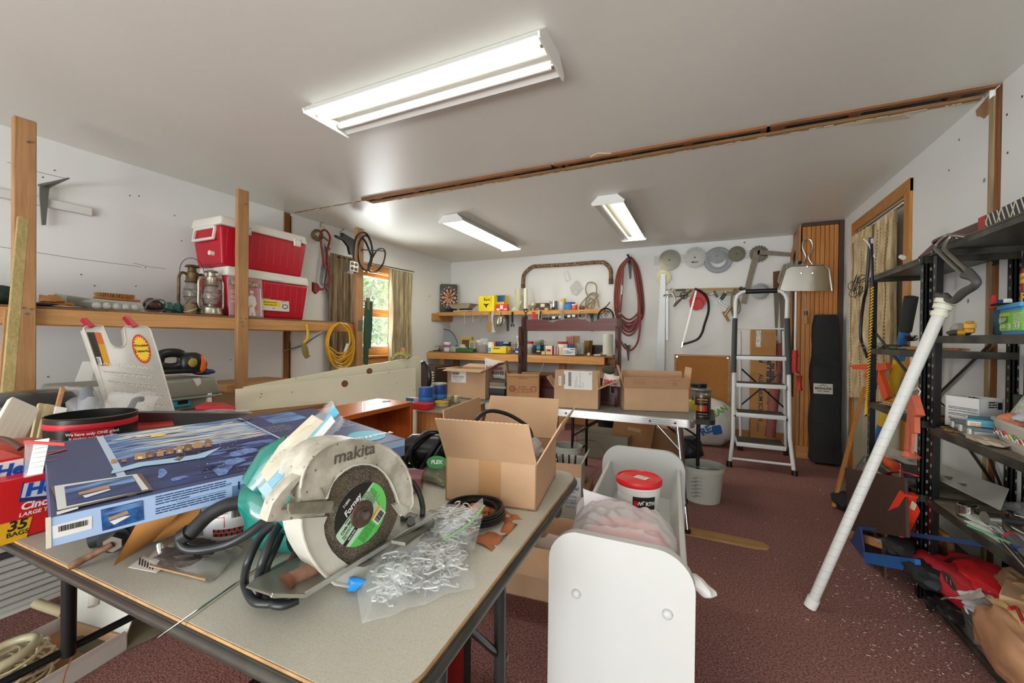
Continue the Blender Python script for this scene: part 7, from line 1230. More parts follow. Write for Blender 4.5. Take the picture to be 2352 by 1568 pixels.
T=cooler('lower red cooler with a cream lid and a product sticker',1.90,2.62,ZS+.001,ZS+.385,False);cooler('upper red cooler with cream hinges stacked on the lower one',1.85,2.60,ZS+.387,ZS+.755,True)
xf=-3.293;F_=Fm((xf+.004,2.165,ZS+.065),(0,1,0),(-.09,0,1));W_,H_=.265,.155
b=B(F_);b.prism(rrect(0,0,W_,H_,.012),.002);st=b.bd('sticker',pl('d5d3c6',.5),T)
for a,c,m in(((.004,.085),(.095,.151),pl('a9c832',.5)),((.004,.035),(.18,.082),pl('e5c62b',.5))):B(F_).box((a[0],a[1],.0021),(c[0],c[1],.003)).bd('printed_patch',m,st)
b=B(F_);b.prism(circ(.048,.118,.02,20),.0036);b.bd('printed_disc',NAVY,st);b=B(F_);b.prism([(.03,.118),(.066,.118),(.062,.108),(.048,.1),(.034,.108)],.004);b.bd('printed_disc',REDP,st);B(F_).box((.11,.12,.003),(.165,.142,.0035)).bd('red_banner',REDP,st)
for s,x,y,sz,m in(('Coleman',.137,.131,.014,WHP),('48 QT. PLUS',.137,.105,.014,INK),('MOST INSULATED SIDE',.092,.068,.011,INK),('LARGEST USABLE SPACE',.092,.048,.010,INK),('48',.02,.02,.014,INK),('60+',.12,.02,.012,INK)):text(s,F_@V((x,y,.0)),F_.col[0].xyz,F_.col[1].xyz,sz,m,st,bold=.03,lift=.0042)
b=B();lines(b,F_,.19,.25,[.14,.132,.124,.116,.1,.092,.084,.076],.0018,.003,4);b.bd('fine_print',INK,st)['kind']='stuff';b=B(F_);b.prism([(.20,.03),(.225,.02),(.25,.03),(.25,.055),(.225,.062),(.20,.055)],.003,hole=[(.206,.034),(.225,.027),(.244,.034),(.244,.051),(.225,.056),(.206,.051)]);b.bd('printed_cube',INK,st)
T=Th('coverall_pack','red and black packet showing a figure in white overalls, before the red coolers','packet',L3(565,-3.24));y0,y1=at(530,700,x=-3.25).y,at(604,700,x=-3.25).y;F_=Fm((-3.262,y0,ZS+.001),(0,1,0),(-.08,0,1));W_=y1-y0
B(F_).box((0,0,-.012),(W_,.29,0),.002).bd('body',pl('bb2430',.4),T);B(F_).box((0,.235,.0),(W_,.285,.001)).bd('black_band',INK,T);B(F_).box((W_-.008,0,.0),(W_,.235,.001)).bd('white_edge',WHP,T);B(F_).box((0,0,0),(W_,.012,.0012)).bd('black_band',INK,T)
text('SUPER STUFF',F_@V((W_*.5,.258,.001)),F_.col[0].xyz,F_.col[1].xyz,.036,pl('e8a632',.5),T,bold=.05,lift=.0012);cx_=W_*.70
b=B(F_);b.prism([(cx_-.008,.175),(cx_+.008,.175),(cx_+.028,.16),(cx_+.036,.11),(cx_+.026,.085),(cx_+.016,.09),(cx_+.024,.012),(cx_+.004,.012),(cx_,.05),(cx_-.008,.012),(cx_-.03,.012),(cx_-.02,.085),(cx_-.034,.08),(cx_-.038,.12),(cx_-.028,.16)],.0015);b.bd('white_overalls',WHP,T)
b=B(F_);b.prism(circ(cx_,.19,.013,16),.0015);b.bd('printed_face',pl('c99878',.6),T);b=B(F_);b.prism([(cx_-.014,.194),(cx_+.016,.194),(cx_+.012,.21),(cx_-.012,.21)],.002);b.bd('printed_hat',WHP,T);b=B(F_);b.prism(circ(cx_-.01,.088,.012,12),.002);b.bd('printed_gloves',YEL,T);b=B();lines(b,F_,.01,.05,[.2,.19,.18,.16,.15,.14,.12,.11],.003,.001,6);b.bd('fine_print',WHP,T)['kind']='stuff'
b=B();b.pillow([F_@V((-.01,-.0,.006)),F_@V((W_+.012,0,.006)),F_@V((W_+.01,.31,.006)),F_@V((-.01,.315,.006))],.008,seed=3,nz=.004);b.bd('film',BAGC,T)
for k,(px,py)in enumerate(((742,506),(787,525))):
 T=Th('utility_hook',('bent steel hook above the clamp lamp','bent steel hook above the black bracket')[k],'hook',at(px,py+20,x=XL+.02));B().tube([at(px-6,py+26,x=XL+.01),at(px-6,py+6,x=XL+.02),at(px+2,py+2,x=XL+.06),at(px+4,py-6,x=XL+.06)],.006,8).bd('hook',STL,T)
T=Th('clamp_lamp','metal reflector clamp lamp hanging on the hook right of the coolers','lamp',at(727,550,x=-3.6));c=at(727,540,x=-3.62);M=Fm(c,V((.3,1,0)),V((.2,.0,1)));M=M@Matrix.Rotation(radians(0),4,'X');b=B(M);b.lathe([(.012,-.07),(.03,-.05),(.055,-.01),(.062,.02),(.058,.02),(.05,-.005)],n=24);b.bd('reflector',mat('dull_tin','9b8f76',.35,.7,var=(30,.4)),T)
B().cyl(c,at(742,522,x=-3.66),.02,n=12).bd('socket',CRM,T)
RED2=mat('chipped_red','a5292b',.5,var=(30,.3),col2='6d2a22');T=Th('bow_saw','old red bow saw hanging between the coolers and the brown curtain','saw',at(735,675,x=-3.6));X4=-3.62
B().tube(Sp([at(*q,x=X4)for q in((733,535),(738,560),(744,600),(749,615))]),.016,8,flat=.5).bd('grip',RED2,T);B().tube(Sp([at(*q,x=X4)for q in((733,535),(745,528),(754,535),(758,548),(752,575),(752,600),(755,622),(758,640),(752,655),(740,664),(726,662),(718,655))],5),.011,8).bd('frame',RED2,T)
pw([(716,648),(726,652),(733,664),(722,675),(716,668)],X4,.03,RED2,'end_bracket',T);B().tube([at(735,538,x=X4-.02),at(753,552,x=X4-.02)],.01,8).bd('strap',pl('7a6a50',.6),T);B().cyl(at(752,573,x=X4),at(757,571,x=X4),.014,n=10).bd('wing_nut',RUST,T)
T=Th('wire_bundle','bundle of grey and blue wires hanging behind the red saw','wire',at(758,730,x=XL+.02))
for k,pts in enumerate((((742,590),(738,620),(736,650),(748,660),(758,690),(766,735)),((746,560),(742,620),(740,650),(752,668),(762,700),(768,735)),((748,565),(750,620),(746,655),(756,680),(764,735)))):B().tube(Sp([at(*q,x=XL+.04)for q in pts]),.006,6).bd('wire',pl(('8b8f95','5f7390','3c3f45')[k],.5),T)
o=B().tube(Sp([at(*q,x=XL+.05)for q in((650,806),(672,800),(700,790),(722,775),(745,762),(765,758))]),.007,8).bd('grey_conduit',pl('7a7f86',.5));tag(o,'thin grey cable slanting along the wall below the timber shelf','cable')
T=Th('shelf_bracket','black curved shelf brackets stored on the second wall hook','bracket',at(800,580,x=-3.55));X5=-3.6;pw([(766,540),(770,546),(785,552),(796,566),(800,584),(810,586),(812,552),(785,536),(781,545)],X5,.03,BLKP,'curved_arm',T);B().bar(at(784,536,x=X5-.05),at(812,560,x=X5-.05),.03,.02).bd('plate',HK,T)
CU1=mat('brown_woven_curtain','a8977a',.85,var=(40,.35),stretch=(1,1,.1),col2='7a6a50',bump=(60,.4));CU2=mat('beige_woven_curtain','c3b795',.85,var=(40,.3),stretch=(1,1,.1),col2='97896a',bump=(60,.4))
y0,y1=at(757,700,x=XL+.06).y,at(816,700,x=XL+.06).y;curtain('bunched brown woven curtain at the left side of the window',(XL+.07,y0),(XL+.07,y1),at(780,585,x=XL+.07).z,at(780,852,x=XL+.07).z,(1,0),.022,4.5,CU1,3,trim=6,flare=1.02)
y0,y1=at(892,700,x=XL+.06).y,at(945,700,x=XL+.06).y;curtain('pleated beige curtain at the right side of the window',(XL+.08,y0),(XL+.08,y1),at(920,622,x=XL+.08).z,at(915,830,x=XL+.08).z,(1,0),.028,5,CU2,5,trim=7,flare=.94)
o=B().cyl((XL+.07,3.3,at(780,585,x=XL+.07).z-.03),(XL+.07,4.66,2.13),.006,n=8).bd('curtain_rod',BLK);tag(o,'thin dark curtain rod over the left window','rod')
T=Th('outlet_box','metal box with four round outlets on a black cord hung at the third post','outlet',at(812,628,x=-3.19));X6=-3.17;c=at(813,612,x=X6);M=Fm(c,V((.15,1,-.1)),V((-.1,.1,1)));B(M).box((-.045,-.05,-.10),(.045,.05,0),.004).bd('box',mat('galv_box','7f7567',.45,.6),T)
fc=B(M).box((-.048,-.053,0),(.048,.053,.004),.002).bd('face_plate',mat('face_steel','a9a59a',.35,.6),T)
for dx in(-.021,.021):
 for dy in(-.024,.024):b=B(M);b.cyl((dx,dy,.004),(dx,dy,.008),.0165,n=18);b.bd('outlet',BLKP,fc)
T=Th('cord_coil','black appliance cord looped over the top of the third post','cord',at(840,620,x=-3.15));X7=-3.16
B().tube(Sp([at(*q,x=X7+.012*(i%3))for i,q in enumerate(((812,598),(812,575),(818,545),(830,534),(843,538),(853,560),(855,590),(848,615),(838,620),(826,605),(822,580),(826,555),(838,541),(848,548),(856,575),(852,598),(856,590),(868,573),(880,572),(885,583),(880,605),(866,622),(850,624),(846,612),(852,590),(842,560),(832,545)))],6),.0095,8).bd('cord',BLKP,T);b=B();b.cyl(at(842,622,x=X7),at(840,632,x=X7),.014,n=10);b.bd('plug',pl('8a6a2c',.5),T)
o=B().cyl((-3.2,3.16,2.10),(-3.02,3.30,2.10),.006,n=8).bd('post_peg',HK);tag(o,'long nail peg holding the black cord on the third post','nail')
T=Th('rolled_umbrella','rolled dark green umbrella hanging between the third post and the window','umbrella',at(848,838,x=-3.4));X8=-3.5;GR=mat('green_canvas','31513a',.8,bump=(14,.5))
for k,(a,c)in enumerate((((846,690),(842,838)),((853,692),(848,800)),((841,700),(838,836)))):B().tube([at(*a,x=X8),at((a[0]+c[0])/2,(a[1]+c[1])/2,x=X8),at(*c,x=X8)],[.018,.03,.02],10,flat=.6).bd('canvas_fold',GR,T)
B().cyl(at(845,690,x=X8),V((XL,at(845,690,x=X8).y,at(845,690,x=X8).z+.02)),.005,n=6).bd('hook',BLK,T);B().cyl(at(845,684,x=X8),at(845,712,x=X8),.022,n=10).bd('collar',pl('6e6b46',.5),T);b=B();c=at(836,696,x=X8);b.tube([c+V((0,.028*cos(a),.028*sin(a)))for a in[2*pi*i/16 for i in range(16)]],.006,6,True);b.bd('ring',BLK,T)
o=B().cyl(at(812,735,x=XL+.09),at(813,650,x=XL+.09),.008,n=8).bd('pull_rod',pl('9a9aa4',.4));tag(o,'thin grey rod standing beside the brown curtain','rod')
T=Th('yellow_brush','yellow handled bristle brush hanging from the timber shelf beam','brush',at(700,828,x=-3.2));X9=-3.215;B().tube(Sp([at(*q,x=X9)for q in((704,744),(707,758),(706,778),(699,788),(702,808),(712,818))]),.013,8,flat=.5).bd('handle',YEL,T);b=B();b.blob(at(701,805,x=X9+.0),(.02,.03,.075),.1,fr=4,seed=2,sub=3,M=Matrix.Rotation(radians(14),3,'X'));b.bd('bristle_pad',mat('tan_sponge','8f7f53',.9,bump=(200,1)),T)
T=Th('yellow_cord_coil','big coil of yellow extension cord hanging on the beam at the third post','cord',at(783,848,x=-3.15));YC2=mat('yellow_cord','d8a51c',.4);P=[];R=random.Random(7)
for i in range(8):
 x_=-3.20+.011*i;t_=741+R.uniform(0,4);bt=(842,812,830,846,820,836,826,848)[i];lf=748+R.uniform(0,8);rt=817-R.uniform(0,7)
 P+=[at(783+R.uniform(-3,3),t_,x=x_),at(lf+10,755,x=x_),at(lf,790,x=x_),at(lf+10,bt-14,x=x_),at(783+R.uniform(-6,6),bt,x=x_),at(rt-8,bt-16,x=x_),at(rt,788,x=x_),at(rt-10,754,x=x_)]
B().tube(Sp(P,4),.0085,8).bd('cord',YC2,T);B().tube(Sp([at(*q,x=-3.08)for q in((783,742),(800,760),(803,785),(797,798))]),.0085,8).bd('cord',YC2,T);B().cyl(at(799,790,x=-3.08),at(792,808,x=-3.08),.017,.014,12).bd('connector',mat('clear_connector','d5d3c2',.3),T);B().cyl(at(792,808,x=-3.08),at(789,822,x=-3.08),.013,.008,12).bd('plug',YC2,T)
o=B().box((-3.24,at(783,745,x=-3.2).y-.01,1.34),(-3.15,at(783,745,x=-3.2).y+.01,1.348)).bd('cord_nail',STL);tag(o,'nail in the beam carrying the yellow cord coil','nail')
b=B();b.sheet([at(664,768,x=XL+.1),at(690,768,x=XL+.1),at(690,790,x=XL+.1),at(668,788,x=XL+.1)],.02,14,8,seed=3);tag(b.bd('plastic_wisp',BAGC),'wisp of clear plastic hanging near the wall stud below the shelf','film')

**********

## [PROBLEM STATEMENT]
Select the lines that carry the string "from" and copy them.

## [EXERCISE SOLUTION]
Continue the Blender Python script for this scene: part 7, from line 1230. More parts follow. Write for Blender 4.5. Take the picture to be 2352 by 1568 pixels.
T=Th('yellow_brush','yellow handled bristle brush hanging from the timber shelf beam','brush',at(700,828,x=-3.2));X9=-3.215;B().tube(Sp([at(*q,x=X9)for q in((704,744),(707,758),(706,778),(699,788),(702,808),(712,818))]),.013,8,flat=.5).bd('handle',YEL,T);b=B();b.blob(at(701,805,x=X9+.0),(.02,.03,.075),.1,fr=4,seed=2,sub=3,M=Matrix.Rotation(radians(14),3,'X'));b.bd('bristle_pad',mat('tan_sponge','8f7f53',.9,bump=(200,1)),T)